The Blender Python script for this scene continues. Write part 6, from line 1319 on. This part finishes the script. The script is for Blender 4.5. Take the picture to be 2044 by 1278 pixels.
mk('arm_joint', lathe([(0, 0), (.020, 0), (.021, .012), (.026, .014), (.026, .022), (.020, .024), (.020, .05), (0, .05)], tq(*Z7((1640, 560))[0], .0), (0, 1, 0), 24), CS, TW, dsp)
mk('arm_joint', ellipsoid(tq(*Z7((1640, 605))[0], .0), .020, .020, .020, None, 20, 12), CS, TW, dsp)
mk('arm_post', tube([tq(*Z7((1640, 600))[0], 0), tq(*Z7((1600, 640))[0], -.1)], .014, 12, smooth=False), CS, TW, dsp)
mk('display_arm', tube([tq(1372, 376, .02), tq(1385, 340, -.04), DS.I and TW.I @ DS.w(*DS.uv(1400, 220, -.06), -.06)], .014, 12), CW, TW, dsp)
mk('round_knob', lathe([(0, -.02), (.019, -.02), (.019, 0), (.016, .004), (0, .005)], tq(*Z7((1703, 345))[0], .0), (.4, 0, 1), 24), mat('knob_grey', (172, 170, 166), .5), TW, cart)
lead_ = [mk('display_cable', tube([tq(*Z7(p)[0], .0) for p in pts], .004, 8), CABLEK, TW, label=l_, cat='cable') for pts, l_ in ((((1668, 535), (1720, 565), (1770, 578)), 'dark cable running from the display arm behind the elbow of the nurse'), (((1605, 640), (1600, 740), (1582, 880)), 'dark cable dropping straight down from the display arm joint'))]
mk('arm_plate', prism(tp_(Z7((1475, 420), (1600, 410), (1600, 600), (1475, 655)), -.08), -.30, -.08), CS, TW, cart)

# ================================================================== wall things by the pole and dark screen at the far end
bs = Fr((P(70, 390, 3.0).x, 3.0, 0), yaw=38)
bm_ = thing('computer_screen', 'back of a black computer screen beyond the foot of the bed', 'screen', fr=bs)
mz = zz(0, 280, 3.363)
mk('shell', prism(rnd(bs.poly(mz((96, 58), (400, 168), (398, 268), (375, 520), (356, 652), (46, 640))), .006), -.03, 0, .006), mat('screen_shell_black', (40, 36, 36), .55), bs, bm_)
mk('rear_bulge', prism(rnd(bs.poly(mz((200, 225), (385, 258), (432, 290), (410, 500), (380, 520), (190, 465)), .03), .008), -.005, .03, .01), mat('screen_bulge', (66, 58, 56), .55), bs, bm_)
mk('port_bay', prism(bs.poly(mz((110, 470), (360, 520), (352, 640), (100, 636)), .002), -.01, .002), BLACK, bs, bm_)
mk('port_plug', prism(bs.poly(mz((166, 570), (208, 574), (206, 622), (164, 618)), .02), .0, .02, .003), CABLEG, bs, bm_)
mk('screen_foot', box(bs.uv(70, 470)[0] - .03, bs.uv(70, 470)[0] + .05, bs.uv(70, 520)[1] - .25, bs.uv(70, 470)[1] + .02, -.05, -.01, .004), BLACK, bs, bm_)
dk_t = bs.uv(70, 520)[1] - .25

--

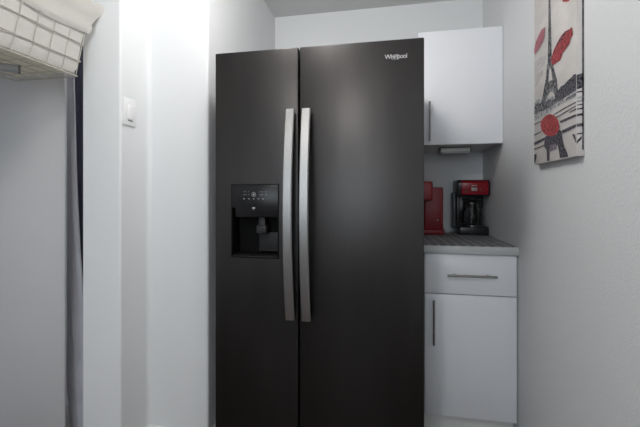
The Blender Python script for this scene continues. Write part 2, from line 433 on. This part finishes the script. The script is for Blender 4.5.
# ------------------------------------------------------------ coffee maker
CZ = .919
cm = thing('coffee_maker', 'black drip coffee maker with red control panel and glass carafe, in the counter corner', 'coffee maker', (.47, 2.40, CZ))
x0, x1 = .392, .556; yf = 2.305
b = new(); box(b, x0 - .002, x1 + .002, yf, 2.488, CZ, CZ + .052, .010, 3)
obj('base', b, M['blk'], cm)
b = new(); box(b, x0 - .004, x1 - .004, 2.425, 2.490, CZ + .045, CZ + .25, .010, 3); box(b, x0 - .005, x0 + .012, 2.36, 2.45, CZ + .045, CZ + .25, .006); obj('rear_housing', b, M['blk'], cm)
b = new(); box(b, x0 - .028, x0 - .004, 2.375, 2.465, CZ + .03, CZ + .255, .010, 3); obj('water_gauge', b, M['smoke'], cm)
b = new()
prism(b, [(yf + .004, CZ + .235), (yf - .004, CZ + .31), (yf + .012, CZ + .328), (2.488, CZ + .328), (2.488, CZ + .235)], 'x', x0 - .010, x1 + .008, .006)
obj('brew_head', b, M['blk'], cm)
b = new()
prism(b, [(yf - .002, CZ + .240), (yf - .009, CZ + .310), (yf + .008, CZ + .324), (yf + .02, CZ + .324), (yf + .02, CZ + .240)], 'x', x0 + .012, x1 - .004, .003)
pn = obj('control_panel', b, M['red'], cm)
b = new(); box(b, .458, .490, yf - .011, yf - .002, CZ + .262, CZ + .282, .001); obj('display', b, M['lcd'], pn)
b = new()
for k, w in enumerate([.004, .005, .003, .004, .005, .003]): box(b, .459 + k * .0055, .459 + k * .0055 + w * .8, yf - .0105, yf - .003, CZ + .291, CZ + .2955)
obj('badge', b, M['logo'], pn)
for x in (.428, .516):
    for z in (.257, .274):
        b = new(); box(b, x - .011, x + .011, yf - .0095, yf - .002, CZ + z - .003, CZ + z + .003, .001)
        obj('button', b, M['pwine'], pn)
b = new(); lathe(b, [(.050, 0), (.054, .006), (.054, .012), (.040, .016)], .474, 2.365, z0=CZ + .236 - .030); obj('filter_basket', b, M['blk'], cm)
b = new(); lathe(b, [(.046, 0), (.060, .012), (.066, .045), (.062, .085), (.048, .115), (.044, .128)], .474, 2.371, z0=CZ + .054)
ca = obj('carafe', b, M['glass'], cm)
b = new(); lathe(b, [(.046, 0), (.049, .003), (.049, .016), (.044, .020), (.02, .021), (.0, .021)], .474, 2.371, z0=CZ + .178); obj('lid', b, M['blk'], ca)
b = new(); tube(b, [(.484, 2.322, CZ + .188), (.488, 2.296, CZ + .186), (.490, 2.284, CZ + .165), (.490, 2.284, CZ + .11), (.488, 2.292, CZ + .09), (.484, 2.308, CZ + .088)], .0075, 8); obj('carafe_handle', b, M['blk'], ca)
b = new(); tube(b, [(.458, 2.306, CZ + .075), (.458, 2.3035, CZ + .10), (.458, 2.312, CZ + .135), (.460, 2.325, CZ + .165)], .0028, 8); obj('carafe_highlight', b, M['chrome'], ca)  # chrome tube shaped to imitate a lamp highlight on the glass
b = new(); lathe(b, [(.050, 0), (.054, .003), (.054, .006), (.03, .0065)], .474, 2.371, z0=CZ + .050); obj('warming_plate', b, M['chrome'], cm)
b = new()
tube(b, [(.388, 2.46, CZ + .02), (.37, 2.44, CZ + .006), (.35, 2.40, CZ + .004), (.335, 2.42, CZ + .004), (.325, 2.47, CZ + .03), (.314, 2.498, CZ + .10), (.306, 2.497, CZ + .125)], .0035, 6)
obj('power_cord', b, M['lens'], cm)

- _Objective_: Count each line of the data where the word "finishes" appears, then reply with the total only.

- _Full answer_: 2